No, the TPP won’t cost Canada 20,000 auto manufacturing jobs

  1. The main threat to the automobile industry is Ontario is the exploding subprime automobile debt market in the United States (and to a lesser degree Canada).

    QE free money allowed the uneconomic overexploitation of shale oil in the United States, and that bubble has burst. QE free money has also facilitated the subprime automobile debt market in the United States, and that is going to burst in the near future.

  2. The Threat to the auto industry is going to be those Right To Work States that the auto industry Unions that have priced themselves OUT OF…..That will move to those States…

  3. Well,

    the very fact that the doom and gloom was predicted by an economic illiterate like Jim Stanford should be evidence enough that the deal is probably a good idea. Folks like Jim Stanford were also opposed to free trade; and most likley private property is a bad idea to these socialists.

  4. The author does an abysmal job arguing how signing on to the TPP is going to improve life for the average Canadian (“we won’t lose tons of jobs – let’s do it!”). Perhaps this treaty was never designed to do that.

    What the TPP does do well, however, is to allow multinational corporations to sidestep Canadian laws that protect consumers and the environment. Gus Van Harten, an expert in international investment law and arbitration, argues that “the deal carries unacceptable risks for voters and taxpayers in TPP countries, while giving unjustified benefits to big multinationals and the super-wealthy.”

    While the TPP’s economic ramifications may be nebulous, its legal ramifications are not.

  5. you may as well ask some left-wing marxist kooks like the “Canadian Centre for Policy Alternatives” what they think of the TPP or free trade.

    If it doesn’t march in lock-step with Stalin, Marx, or Mao…they aren’t interested in it.

  6. You’ve gotta love these ‘my hypothesis is bigger than yours’ pissing matches. You call that an assumption? Now this is an assumption! So there. My choice of arbitrary assumptions is than better than yours and my back-of-the-envelope scratchings are better because I started with a bigger envelope and can write really really small. The most cogent thing economists do is produce convincing explanations as to why their previous predictions went wrong.

    • Good point GeraldR….

      It’s hard to find two economists that can agree on anything.

      • Best economists do not work for universities, government or banks, they work for themselves.
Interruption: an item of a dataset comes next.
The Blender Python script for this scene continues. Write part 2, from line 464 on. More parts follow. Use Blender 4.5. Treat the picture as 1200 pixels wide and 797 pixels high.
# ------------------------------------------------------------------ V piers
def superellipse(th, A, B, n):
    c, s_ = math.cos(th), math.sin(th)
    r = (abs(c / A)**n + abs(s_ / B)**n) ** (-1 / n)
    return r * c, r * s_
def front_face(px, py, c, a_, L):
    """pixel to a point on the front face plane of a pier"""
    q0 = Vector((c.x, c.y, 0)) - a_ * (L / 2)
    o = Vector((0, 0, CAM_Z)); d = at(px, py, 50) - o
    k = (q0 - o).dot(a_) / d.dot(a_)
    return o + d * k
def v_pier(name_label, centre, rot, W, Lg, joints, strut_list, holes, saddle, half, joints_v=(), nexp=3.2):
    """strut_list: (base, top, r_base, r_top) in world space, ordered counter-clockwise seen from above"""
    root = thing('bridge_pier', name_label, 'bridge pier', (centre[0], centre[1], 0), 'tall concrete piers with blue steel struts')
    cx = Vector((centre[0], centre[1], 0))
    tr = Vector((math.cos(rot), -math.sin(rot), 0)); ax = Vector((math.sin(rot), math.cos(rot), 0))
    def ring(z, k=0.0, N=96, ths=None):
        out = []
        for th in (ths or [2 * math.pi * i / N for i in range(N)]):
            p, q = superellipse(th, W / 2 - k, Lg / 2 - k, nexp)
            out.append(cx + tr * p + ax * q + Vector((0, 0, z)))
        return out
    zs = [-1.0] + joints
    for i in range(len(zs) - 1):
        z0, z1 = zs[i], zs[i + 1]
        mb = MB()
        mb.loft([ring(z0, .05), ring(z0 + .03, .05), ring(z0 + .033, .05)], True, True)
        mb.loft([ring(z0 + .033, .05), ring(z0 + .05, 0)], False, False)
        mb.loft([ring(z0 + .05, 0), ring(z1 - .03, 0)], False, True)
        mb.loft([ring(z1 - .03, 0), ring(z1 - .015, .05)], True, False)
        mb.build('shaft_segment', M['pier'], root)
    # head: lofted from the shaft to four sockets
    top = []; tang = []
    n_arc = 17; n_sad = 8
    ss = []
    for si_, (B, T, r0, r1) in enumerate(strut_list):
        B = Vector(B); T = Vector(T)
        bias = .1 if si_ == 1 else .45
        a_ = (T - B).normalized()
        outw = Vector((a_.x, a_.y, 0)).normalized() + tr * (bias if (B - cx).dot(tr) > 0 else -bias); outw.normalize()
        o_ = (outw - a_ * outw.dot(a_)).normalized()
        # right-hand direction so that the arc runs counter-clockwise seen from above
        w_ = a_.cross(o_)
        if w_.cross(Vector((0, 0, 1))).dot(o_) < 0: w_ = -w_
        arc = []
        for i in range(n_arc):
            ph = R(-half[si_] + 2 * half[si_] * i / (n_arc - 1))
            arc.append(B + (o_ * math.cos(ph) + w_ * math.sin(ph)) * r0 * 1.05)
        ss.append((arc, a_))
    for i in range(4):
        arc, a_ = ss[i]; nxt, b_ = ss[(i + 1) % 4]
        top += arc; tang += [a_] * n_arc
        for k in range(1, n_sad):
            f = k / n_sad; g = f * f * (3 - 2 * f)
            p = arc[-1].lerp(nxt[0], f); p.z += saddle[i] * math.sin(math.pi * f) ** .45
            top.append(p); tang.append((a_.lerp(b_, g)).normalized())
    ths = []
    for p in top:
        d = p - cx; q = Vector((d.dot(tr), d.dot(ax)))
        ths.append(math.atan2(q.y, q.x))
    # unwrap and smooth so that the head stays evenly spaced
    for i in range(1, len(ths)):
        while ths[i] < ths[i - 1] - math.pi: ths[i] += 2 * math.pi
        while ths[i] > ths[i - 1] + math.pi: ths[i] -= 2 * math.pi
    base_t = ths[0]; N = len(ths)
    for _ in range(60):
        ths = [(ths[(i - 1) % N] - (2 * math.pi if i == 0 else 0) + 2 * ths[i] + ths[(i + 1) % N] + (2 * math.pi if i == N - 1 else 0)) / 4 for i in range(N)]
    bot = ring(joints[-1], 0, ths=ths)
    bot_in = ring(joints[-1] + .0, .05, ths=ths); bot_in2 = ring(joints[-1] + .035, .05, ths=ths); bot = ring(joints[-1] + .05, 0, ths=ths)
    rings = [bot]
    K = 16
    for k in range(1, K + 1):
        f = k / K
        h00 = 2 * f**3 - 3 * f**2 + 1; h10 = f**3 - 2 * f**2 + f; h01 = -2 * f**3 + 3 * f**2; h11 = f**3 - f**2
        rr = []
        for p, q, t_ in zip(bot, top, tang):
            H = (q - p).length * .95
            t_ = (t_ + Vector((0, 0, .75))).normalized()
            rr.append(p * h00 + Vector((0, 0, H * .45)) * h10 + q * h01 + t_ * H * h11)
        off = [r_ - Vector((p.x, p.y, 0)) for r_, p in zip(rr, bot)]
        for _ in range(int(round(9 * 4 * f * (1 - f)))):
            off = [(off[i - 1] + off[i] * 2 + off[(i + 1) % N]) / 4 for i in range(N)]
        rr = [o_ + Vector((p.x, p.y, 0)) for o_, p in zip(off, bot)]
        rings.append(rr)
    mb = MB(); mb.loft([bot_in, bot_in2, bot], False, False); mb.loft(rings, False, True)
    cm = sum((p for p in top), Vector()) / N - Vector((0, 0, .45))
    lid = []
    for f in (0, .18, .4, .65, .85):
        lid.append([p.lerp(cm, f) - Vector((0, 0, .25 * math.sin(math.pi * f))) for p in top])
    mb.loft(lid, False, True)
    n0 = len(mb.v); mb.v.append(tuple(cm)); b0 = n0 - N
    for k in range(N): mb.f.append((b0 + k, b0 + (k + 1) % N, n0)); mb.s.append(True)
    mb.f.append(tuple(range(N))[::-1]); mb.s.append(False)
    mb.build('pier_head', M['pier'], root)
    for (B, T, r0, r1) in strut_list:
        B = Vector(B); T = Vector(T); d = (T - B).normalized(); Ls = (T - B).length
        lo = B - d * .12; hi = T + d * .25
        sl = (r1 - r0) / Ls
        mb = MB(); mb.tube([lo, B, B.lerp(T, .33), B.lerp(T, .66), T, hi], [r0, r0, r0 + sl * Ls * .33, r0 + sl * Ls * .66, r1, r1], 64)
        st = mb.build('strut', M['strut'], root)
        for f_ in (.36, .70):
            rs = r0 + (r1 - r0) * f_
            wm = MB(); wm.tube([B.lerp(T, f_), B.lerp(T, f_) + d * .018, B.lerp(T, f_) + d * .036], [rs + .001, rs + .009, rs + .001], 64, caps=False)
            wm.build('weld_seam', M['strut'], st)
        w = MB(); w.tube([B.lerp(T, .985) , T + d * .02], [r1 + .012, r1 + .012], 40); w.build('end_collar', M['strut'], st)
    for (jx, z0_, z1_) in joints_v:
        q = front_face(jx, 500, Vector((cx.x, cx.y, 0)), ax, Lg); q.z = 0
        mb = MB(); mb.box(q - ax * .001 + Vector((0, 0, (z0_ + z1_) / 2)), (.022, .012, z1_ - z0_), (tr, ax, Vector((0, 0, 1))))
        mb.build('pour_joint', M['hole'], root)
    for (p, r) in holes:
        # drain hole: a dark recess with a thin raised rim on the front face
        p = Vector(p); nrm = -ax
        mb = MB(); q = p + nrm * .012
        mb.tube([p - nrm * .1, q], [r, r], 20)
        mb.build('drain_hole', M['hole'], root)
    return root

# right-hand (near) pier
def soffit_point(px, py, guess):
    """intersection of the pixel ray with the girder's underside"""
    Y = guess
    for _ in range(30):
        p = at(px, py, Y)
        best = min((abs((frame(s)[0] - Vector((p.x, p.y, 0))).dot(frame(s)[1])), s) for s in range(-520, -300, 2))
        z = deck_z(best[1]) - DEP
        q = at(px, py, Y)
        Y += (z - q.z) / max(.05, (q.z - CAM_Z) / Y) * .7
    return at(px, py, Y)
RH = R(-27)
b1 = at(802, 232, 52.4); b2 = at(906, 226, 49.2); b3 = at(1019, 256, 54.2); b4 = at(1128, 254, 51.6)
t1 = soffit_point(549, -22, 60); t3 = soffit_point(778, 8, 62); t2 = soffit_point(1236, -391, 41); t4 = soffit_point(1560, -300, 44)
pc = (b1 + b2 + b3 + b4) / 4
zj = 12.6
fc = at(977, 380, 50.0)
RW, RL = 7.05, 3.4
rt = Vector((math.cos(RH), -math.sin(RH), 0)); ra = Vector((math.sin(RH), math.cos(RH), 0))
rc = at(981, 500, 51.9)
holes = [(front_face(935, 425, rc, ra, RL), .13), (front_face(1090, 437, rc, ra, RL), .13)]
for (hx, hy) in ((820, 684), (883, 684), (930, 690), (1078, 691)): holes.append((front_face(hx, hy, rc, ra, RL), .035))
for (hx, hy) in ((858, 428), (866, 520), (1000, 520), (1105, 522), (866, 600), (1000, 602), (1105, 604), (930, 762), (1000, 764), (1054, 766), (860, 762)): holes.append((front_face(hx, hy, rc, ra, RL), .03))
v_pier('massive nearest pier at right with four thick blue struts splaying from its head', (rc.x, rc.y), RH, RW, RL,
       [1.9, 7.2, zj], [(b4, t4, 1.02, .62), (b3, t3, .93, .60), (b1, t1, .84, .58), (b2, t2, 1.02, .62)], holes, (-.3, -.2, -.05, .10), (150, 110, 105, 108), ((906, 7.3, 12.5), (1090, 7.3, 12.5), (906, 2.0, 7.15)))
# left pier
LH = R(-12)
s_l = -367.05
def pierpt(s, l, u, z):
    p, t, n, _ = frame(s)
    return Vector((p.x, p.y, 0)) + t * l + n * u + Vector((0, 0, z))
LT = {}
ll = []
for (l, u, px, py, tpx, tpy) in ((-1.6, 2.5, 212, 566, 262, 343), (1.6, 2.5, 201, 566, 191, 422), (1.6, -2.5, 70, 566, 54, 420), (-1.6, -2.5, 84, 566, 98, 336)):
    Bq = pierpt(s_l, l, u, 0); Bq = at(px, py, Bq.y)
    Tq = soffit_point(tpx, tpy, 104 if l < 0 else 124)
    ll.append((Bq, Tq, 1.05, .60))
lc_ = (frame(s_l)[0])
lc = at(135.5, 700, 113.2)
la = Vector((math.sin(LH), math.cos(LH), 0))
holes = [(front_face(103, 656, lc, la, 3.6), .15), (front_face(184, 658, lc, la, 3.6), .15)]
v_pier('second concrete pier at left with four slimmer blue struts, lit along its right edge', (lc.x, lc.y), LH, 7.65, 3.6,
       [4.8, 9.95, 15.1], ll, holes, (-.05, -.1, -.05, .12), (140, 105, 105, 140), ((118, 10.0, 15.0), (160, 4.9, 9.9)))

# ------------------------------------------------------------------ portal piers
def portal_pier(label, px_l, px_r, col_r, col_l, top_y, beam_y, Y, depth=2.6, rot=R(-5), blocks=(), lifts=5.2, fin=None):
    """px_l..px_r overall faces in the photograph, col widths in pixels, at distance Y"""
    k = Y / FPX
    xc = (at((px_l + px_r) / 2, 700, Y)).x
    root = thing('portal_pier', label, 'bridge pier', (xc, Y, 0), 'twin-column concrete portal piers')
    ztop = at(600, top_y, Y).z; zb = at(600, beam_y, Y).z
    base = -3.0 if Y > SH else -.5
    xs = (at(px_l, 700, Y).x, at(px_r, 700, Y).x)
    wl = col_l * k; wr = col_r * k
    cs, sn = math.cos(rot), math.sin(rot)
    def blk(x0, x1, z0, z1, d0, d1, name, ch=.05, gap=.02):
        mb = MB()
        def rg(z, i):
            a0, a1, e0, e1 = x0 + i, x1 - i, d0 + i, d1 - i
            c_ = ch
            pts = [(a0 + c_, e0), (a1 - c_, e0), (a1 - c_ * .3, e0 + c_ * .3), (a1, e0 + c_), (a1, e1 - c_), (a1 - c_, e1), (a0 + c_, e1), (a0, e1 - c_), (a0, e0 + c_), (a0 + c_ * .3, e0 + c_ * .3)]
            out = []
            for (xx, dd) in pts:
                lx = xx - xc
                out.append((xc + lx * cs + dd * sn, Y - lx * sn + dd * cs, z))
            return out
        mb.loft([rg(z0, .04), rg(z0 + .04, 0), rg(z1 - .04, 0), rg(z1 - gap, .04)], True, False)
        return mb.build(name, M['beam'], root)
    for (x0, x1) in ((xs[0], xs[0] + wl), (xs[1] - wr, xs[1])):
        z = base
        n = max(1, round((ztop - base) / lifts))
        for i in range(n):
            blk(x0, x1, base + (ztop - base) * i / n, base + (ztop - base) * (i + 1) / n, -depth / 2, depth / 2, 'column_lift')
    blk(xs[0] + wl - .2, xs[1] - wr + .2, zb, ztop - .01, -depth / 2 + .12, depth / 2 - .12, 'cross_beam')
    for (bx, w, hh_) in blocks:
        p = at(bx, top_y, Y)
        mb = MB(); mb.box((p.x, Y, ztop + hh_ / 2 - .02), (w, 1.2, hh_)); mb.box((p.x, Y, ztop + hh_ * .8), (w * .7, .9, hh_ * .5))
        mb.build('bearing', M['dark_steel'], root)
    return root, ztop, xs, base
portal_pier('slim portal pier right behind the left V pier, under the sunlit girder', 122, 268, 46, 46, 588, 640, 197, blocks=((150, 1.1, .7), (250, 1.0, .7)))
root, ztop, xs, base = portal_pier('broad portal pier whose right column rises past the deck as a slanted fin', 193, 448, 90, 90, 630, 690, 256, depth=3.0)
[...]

Its where media always gets it wrong in quoting idiots who have no real acumen to tout their “expert opinion”.

        A really good economist would have to need to work as an economist. They would be business people with a hard nose for good business like Kevin OLeary, or others. They know economics. But what we get is a biases from industry paid puppets, lies for a living, selling delusions, trying to rationalize loonacy and greed. They twist things, confuse people and naive people follow the nonsense.

  7. Anti trade groups are really using propaganda to push protectionism that always fails society.

    Lets keep it simple. Fewer Canadians are buying autos as the tax greed makes them less affordable. By using the tax greed methods you make your customers poorer and thus less likely to buy your products. Its like tooth paste, squeeze one end but not more toothpaste really exists.

    Devalued money greed is another. Now all materials and machinery cost 47% more in devalued money, no one is investing in the failing, bankrupt economy.

    Sure, short term benefit is you can use par cost machinery in a 69 cent loonie but the machinery runs down, needs parts or replacing, your pricing model then fails big. Its why we investors call it race to the bottom mentality. And now you probably want to strike as you have 69 cent dollars.

    In the end, if you can’t compete, you can’t compete. So stop dragging the rest of the country into poverty for loonacy and greed. And why I do not buy CAW/UAW any more. Why feed the greed that uses the tax man and debt banks against us?